The 2019 Conway Lectures: "Don’t Think for Yourself: Faith and Authority in Medieval Philosophy"

Author: Dov Honick

Conway Lecture 2019 Peter Adamson (1)

On September 24–26, the Medieval Institute welcomed Peter Adamson, Professor of Late Ancient and Arabic Philosophy at Ludwig-Maximilians-Universität in Munich, Germany, and a Notre Dame graduate (Ph.D. '00), to deliver the 2019 Conway Lecture series. In addition to his teaching, Adamson has published widely in ancient and medieval philosophy and is the host of the popular podcast series History of Philosophy Without Any Gaps, which boasts over 300 episodes and now appears as a book series with Oxford University Press. Adamson is the first alumnus of Notre Dame to be invited as a Conway lecturer. 

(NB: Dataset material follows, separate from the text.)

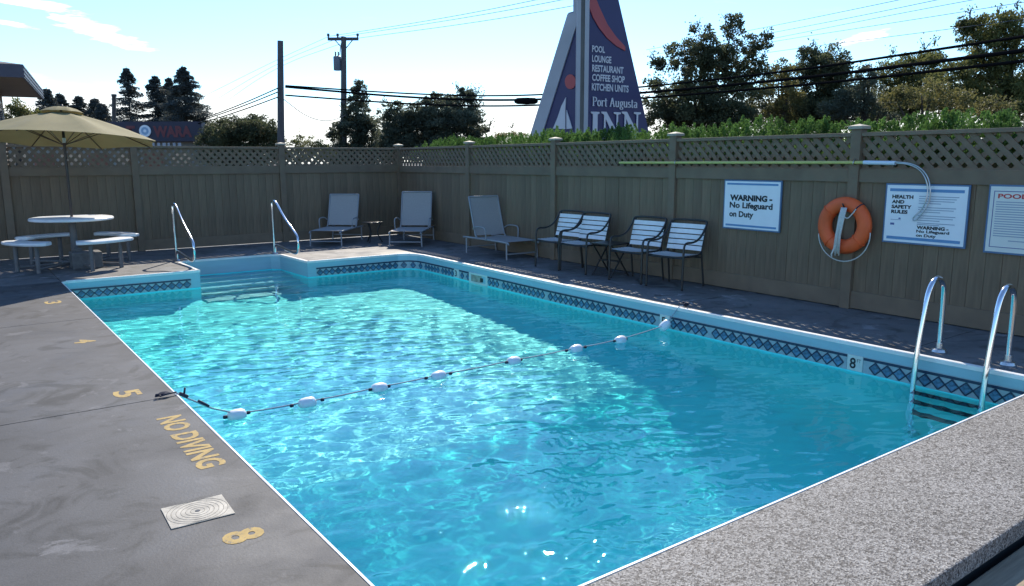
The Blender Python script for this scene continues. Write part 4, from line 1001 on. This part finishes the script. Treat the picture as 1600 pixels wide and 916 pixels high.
# serif lettering drawn with a broad nib: paths in a unit box, thick verticals, thin horizontals
def arc(cx, cy, rx, ry, a0, a1, n=14): return [(cx+rx*math.cos(R(a0+(a1-a0)*i/n)), cy+ry*math.sin(R(a0+(a1-a0)*i/n))) for i in range(n+1)]
GL = {'P': (.62, [[(.14, 0), (.14, 1)], [(.14, .97)]+arc(.32, .735, .22, .235, 90, -90)+[(.14, .5)]], [(.0, .28, 0), (.0, .28, .97)]),
      'o': (.56, [arc(.28, .33, .19, .32, 0, 360, 24)], []),
      'r': (.46, [[(.12, 0), (.12, .65)], [(.12, .45)]+arc(.32, .45, .18, .19, 170, 40, 6)], [(.0, .26, 0), (.0, .14, .62)]),
      't': (.40, [[(.15, .88), (.15, .14)]+arc(.26, .14, .11, .14, 180, 300, 6)], [(.0, .36, .62)]),
      'A': (.76, [[(.62, 0), (.36, 1)], [(.10, 0), (.34, .95)]], [(-.02, .24, 0), (.48, .78, 0), (.2, .55, .34)]),
      'u': (.62, [[(.12, .65), (.12, .2)]+arc(.27, .2, .15, .19, 180, 320, 8)+[(.46, .2)], [(.46, .65), (.46, 0)]], [(.0, .14, .62), (.34, .48, .62), (.46, .6, 0)]),
      'g': (.54, [arc(.26, .42, .16, .21, 0, 360, 20), [(.18, .24), (.12, .1), (.34, .04)], arc(.26, -.12, .2, .14, 60, 420, 16)], [(.36, .54, .60)]),
      's': (.46, [arc(.22, .48, .14, .15, 40, 230, 10)+arc(.22, .18, .15, .17, 60, -150, 10)], []),
      'a': (.54, [arc(.24, .48, .16, .16, 150, 0, 8)+[(.40, .1), (.48, .02)], arc(.23, .18, .16, .17, 40, 330, 14)], [])}
def nib_text(body, P0, rt, up, size, nib, thin, name, m, parent, wid):
    x = 0.0; polys = []
    for ch in body:
        if ch == ' ': x += .3; continue
        w_, paths, serifs = GL[ch]
        for pth in paths:
            for (x0, y0), (x1, y1) in zip(pth[:-1], pth[1:]):
                dx_, dy_ = x1-x0, y1-y0; ln = math.hypot(dx_, dy_) or 1; h = nib/2*abs(dy_)/ln+thin/2; px_, py_ = -dy_/ln*h, dx_/ln*h; e = .01
                ex, ey = dx_/ln*e, dy_/ln*e
                polys.append([(x+x0+px_-ex, y0+py_-ey), (x+x0-px_-ex, y0-py_-ey), (x+x1-px_+ex, y1-py_+ey), (x+x1+px_+ex, y1+py_+ey)])
        for a, b, yy in serifs: polys.append([(x+a, yy), (x+b, yy), (x+b, yy+thin*1.1), (x+a, yy+thin*1.1)])
        x += w_
    sx = wid/x; mbx = MB()
    for i, pl in enumerate(polys):
        l_ = .003+.0002*(i % 9); mbx.add([P0+rt*(a*sx)+up*(b*size)+rt.cross(up)*l_ for a, b in pl], [(0, 1, 2, 3)])
    return mbx.build(name, m, parent)
a = on_plane(924.5, 165.5, TC, nR)+nR*.022; b = on_plane(995, 165.5, TC, nR)+nR*.022; t = on_plane(924.5, 151.5, TC, nR)
nib_text('Port Augusta', twinv @ a, dR, UP, t.z-a.z, .12, .05, 'lettering', 'tower_letter', wR, (b-a).dot(dR))
def inn_poly(px0, px1, shape):       # shape in a unit box, y up
    a = on_plane(px0, 218, TC, nR)+nR*.026; b = on_plane(px1, 218, TC, nR)+nR*.026; tt = on_plane(px0, 174.5, TC, nR); w_, h_ = (b-a).dot(dR), tt.z-a.z
    return [twinv @ (a+dR*(x*w_)+UP*(y*h_)) for x, y in shape]
I_ = [(0, 0), (1, 0), (1, .06), (.78, .09), (.78, .91), (1, .94), (1, 1), (0, 1), (0, .94), (.22, .91), (.22, .09), (0, .06)]
N_ = [[(0, .94), (0, 1), (.26, 1), (.78, .35), (.80, .0), (.72, 0), (.19, .80), (.12, .90)], [(.14, .9), (.14, .08), (0, .05), (0, 0), (.36, 0), (.36, .05), (.22, .08), (.22, .8)], [(.78, 0), (.86, 0), (.86, .91), (1, .94), (1, 1), (.64, 1), (.64, .94), (.78, .91)]]
MB().prism(inn_poly(922, 935, I_), -nR*.015).build('lettering', 'tower_letter', wR)
for x0, x1 in ((938, 968), (970, 999)):
    for k, s_ in enumerate(N_): MB().prism([p+nR*.002*k for p in inn_poly(x0, x1, s_)], -nR*.015).build('lettering', 'tower_letter', wR)

# ------------------------------------------------------------------ utility poles and cables
def pole(label, px, d, top_py, r, arm=False):
    b = ground_at(px, d); top = at(px, top_py, d)-b; o = empty('utility_pole', b, label=label, cat='utility pole', group='utility poles behind the fence')
    MB().tube([(0, 0, -.1), (top.x*.5, top.y*.5, top.z*.5), (top.x, top.y, top.z)], [r*1.25, r*1.1, r*.9], 14).build('shaft', 'wood_pole', o, smooth=True); return o, b, top
pA, bA, tA = pole('plain square topped wooden pole behind the back fence', 438, 24, 64, .095)
pB, bB, tB = pole('wooden pole with crossarm and grey transformer', 537, 34, 58, .12)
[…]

First inaugurated in 2002, the Conway Lectures are an endowed, annual lecture series supported by Robert M. Conway (’66), a Notre Dame graduate and long-time friend of the Medieval Institute. The lecture series brings senior scholars of international distinction to Notre Dame each fall to speak on topics across a variety of disciplines. The lectures are then published by the University of Notre Dame Press

Conway Lecture 2019 Peter Adamson (3)

In his three-part lecture, titled “Don’t Think for Yourself: Faith and Authority in Medieval Philosophy,” Adamson addressed questions of authority and belief formation in three medieval cultures: Latin Christendom, the Byzantine East, and the Islamic world, and he challenged the widespread assumption that these were authority-bound cultures in which freedom of thought and expression was nearly impossible.

In his first lecture, “Taqlīd: Authority and the Intellectual Elite in the Islamic World,” Adamson laid the intellectual framework for his topic and introduced critical terms, concepts, and many of the historical discussions and questions surrounding religious authority.

The second lecture, “Testing the Prophets: Reason and Medieval Religious Debates," was devoted to how debates over religious authority played out across geographical and religious borders.

Conway Lecture 2019 Peter Adamson (2)

Finally, in the last lecture, “The Right to Speak: Women in Byzantine and Latin Christian Philosophy,” Adamson introduced the voices of women from the Latin west and from the Byzantine empire who also addressed questions of religion and authority.

The lectures will be published shortly on the Medieval Institute's YouTube channel, to which you can subscribe; you can also sign up for notifications if you'd like to be alerted when the lectures are ready for viewing. 

The Institute thanks Professor Adamson for offering to our community this skillful examination of debates surrounding religious authority, and we look forward to seeing his lectures in print as a monograph in the Conway Lectures Series from the University of Notre Dame Press.

The 2020 Conway Lectures will be on the theme of "Race in the Middle Ages" with the speaker to be announced.